Collected data:
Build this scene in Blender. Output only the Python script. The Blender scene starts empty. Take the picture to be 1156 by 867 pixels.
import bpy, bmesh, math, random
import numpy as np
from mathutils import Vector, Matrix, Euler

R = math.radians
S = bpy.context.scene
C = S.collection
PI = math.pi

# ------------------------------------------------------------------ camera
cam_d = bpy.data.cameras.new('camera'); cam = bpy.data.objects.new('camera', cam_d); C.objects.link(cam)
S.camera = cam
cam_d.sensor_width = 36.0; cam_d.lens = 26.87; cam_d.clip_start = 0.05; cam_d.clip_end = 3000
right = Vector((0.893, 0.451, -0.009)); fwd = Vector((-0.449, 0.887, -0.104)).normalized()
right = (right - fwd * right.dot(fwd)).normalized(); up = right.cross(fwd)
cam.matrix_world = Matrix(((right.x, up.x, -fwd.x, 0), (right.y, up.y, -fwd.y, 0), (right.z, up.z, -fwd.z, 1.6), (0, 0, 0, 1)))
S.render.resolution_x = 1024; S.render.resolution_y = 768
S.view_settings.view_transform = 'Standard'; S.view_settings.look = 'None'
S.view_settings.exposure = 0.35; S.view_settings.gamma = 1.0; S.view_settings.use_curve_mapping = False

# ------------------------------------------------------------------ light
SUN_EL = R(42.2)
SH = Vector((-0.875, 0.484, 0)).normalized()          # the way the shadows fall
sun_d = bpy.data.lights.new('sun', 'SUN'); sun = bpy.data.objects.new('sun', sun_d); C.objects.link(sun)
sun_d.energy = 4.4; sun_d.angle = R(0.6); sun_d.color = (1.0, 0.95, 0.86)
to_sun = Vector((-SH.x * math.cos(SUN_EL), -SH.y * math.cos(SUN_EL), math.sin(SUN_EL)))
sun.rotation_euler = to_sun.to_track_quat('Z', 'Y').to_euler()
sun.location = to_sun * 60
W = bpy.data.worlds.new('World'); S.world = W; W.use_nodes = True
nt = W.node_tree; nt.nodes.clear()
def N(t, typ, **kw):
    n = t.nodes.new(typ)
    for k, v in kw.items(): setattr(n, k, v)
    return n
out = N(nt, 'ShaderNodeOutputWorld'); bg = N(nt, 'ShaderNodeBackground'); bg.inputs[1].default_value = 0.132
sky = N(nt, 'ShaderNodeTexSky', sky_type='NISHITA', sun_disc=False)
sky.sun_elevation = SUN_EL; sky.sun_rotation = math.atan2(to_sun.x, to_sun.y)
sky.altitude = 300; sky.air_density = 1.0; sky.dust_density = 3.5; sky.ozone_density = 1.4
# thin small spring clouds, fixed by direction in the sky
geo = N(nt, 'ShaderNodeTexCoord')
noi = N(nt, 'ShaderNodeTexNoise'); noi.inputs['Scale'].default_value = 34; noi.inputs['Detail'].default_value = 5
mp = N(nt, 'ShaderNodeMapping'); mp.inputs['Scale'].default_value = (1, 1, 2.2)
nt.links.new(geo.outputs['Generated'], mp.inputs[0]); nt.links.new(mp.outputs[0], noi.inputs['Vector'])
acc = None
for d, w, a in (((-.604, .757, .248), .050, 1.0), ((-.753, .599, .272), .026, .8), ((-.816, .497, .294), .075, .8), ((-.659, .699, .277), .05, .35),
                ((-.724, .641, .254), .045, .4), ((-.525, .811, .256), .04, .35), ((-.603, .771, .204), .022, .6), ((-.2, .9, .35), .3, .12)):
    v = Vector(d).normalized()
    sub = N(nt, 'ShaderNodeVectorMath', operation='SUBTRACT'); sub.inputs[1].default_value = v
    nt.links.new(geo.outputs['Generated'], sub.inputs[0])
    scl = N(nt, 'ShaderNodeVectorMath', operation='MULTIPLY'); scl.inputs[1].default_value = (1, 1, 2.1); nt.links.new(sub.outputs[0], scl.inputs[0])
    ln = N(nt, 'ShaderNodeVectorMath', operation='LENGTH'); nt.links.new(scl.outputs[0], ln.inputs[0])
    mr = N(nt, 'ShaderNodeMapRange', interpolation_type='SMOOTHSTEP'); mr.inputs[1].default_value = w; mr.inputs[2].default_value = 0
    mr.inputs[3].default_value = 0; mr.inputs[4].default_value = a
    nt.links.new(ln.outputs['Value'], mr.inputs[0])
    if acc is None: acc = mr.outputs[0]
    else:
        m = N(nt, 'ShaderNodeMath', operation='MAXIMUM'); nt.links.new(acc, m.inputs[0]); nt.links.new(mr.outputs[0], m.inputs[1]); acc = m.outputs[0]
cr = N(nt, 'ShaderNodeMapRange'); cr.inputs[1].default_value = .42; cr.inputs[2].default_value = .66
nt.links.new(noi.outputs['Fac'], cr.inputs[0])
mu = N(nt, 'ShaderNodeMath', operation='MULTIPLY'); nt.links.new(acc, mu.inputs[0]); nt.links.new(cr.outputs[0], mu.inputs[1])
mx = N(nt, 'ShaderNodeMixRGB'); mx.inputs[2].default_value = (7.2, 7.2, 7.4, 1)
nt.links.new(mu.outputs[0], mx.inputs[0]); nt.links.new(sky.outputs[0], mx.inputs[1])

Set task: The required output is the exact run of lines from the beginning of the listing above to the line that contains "PI = math.pi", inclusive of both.

Written solution:
Build this scene in Blender. Output only the Python script. The Blender scene starts empty. Take the picture to be 1156 by 867 pixels.
import bpy, bmesh, math, random
import numpy as np
from mathutils import Vector, Matrix, Euler

R = math.radians
S = bpy.context.scene
C = S.collection
PI = math.pi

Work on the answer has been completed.